╔══

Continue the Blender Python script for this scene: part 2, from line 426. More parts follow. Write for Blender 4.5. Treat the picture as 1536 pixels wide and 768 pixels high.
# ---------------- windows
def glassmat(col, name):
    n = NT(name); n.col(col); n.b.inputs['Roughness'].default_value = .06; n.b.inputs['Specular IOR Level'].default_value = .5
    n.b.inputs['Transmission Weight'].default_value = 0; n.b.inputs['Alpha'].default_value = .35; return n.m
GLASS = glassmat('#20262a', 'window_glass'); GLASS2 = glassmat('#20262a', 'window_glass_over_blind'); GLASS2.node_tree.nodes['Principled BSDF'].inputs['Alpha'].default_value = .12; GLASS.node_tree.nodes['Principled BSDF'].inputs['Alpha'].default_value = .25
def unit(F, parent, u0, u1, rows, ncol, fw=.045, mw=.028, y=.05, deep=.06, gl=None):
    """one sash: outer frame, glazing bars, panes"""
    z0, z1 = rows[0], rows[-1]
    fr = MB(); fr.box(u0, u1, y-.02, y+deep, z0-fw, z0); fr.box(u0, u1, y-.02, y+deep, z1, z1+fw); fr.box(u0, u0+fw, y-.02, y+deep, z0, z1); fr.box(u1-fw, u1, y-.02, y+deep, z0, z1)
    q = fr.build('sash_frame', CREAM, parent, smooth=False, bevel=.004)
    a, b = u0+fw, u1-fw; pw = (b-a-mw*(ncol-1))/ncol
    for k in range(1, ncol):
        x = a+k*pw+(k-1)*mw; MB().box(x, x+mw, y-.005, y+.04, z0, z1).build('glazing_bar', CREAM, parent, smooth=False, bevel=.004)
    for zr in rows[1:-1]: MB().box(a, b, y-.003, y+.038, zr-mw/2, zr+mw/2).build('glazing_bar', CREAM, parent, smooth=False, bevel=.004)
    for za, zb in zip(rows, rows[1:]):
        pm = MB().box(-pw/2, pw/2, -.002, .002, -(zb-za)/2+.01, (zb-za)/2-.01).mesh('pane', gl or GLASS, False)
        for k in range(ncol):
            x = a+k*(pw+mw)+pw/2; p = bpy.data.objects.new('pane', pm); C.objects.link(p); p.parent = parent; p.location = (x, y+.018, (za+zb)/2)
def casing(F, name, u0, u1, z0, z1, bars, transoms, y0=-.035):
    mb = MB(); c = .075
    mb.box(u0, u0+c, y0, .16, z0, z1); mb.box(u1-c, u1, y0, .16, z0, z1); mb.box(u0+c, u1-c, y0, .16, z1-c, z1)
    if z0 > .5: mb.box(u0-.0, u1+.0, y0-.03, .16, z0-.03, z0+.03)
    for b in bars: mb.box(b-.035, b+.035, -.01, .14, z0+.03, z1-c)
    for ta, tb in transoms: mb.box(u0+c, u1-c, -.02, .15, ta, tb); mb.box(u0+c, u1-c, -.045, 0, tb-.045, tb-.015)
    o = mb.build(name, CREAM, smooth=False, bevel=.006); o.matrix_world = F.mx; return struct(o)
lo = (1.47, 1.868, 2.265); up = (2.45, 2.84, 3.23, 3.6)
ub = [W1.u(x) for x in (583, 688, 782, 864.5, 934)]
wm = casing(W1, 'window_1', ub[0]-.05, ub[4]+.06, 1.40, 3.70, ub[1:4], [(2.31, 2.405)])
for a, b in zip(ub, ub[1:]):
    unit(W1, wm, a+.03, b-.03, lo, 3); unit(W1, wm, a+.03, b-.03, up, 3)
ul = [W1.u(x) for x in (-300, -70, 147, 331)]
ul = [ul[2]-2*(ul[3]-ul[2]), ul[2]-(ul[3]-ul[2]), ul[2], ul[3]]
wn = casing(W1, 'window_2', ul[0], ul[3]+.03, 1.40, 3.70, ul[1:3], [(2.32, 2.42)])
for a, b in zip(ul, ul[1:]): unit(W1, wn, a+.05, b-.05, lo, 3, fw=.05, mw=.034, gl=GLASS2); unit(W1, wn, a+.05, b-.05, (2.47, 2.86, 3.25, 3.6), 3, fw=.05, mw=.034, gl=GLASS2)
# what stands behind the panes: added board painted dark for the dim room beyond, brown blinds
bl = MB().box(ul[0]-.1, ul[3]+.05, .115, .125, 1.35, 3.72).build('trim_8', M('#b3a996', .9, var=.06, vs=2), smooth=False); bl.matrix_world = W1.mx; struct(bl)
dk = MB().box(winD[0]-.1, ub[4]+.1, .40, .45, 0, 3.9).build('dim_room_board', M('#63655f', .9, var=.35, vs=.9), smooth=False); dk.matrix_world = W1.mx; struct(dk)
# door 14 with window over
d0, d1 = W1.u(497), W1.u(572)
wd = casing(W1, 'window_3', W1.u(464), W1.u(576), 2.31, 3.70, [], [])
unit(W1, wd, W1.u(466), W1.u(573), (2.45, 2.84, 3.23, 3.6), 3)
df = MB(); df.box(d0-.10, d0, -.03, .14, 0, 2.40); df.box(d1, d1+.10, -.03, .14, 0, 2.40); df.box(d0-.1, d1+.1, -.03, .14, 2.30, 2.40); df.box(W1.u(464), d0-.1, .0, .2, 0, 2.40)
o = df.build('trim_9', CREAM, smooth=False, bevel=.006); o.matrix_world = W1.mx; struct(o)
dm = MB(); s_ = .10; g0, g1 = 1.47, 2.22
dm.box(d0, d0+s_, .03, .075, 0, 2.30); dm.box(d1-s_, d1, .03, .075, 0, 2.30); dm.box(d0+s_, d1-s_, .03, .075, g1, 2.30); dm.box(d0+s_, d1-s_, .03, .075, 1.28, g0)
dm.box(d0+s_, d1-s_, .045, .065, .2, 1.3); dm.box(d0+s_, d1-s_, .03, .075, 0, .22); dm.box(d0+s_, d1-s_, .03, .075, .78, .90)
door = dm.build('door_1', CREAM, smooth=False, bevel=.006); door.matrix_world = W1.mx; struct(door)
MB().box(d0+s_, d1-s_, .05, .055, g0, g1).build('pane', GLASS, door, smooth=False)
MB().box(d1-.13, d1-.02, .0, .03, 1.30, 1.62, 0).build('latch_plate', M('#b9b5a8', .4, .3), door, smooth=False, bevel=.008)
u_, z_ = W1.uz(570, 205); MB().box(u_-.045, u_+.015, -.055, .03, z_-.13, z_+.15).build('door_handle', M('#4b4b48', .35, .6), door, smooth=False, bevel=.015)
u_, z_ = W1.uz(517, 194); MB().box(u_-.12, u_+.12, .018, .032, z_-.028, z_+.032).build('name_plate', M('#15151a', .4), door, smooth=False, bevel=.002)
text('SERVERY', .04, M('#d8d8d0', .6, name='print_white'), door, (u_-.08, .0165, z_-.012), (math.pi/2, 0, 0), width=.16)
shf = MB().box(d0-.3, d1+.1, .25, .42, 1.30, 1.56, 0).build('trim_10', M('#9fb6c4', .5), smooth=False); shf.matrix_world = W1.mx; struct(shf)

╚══

- [Request]:
Write down every line of the data exactly as it appears above.

- [Answer for this exercise]:
Continue the Blender Python script for this scene: part 2, from line 426. More parts follow. Write for Blender 4.5. Treat the picture as 1536 pixels wide and 768 pixels high.
# ---------------- windows
def glassmat(col, name):
    n = NT(name); n.col(col); n.b.inputs['Roughness'].default_value = .06; n.b.inputs['Specular IOR Level'].default_value = .5
    n.b.inputs['Transmission Weight'].default_value = 0; n.b.inputs['Alpha'].default_value = .35; return n.m
GLASS = glassmat('#20262a', 'window_glass'); GLASS2 = glassmat('#20262a', 'window_glass_over_blind'); GLASS2.node_tree.nodes['Principled BSDF'].inputs['Alpha'].default_value = .12; GLASS.node_tree.nodes['Principled BSDF'].inputs['Alpha'].default_value = .25
def unit(F, parent, u0, u1, rows, ncol, fw=.045, mw=.028, y=.05, deep=.06, gl=None):
    """one sash: outer frame, glazing bars, panes"""
    z0, z1 = rows[0], rows[-1]
    fr = MB(); fr.box(u0, u1, y-.02, y+deep, z0-fw, z0); fr.box(u0, u1, y-.02, y+deep, z1, z1+fw); fr.box(u0, u0+fw, y-.02, y+deep, z0, z1); fr.box(u1-fw, u1, y-.02, y+deep, z0, z1)
    q = fr.build('sash_frame', CREAM, parent, smooth=False, bevel=.004)
    a, b = u0+fw, u1-fw; pw = (b-a-mw*(ncol-1))/ncol
    for k in range(1, ncol):
        x = a+k*pw+(k-1)*mw; MB().box(x, x+mw, y-.005, y+.04, z0, z1).build('glazing_bar', CREAM, parent, smooth=False, bevel=.004)
    for zr in rows[1:-1]: MB().box(a, b, y-.003, y+.038, zr-mw/2, zr+mw/2).build('glazing_bar', CREAM, parent, smooth=False, bevel=.004)
    for za, zb in zip(rows, rows[1:]):
        pm = MB().box(-pw/2, pw/2, -.002, .002, -(zb-za)/2+.01, (zb-za)/2-.01).mesh('pane', gl or GLASS, False)
        for k in range(ncol):
            x = a+k*(pw+mw)+pw/2; p = bpy.data.objects.new('pane', pm); C.objects.link(p); p.parent = parent; p.location = (x, y+.018, (za+zb)/2)
def casing(F, name, u0, u1, z0, z1, bars, transoms, y0=-.035):
    mb = MB(); c = .075
    mb.box(u0, u0+c, y0, .16, z0, z1); mb.box(u1-c, u1, y0, .16, z0, z1); mb.box(u0+c, u1-c, y0, .16, z1-c, z1)
    if z0 > .5: mb.box(u0-.0, u1+.0, y0-.03, .16, z0-.03, z0+.03)
    for b in bars: mb.box(b-.035, b+.035, -.01, .14, z0+.03, z1-c)
    for ta, tb in transoms: mb.box(u0+c, u1-c, -.02, .15, ta, tb); mb.box(u0+c, u1-c, -.045, 0, tb-.045, tb-.015)
    o = mb.build(name, CREAM, smooth=False, bevel=.006); o.matrix_world = F.mx; return struct(o)
lo = (1.47, 1.868, 2.265); up = (2.45, 2.84, 3.23, 3.6)
ub = [W1.u(x) for x in (583, 688, 782, 864.5, 934)]
wm = casing(W1, 'window_1', ub[0]-.05, ub[4]+.06, 1.40, 3.70, ub[1:4], [(2.31, 2.405)])
for a, b in zip(ub, ub[1:]):
    unit(W1, wm, a+.03, b-.03, lo, 3); unit(W1, wm, a+.03, b-.03, up, 3)
ul = [W1.u(x) for x in (-300, -70, 147, 331)]
ul = [ul[2]-2*(ul[3]-ul[2]), ul[2]-(ul[3]-ul[2]), ul[2], ul[3]]
wn = casing(W1, 'window_2', ul[0], ul[3]+.03, 1.40, 3.70, ul[1:3], [(2.32, 2.42)])
for a, b in zip(ul, ul[1:]): unit(W1, wn, a+.05, b-.05, lo, 3, fw=.05, mw=.034, gl=GLASS2); unit(W1, wn, a+.05, b-.05, (2.47, 2.86, 3.25, 3.6), 3, fw=.05, mw=.034, gl=GLASS2)
# what stands behind the panes: added board painted dark for the dim room beyond, brown blinds
bl = MB().box(ul[0]-.1, ul[3]+.05, .115, .125, 1.35, 3.72).build('trim_8', M('#b3a996', .9, var=.06, vs=2), smooth=False); bl.matrix_world = W1.mx; struct(bl)
dk = MB().box(winD[0]-.1, ub[4]+.1, .40, .45, 0, 3.9).build('dim_room_board', M('#63655f', .9, var=.35, vs=.9), smooth=False); dk.matrix_world = W1.mx; struct(dk)
# door 14 with window over
d0, d1 = W1.u(497), W1.u(572)
wd = casing(W1, 'window_3', W1.u(464), W1.u(576), 2.31, 3.70, [], [])
unit(W1, wd, W1.u(466), W1.u(573), (2.45, 2.84, 3.23, 3.6), 3)
df = MB(); df.box(d0-.10, d0, -.03, .14, 0, 2.40); df.box(d1, d1+.10, -.03, .14, 0, 2.40); df.box(d0-.1, d1+.1, -.03, .14, 2.30, 2.40); df.box(W1.u(464), d0-.1, .0, .2, 0, 2.40)
o = df.build('trim_9', CREAM, smooth=False, bevel=.006); o.matrix_world = W1.mx; struct(o)
dm = MB(); s_ = .10; g0, g1 = 1.47, 2.22
dm.box(d0, d0+s_, .03, .075, 0, 2.30); dm.box(d1-s_, d1, .03, .075, 0, 2.30); dm.box(d0+s_, d1-s_, .03, .075, g1, 2.30); dm.box(d0+s_, d1-s_, .03, .075, 1.28, g0)
dm.box(d0+s_, d1-s_, .045, .065, .2, 1.3); dm.box(d0+s_, d1-s_, .03, .075, 0, .22); dm.box(d0+s_, d1-s_, .03, .075, .78, .90)
door = dm.build('door_1', CREAM, smooth=False, bevel=.006); door.matrix_world = W1.mx; struct(door)
MB().box(d0+s_, d1-s_, .05, .055, g0, g1).build('pane', GLASS, door, smooth=False)
MB().box(d1-.13, d1-.02, .0, .03, 1.30, 1.62, 0).build('latch_plate', M('#b9b5a8', .4, .3), door, smooth=False, bevel=.008)
u_, z_ = W1.uz(570, 205); MB().box(u_-.045, u_+.015, -.055, .03, z_-.13, z_+.15).build('door_handle', M('#4b4b48', .35, .6), door, smooth=False, bevel=.015)
u_, z_ = W1.uz(517, 194); MB().box(u_-.12, u_+.12, .018, .032, z_-.028, z_+.032).build('name_plate', M('#15151a', .4), door, smooth=False, bevel=.002)
text('SERVERY', .04, M('#d8d8d0', .6, name='print_white'), door, (u_-.08, .0165, z_-.012), (math.pi/2, 0, 0), width=.16)
shf = MB().box(d0-.3, d1+.1, .25, .42, 1.30, 1.56, 0).build('trim_10', M('#9fb6c4', .5), smooth=False); shf.matrix_world = W1.mx; struct(shf)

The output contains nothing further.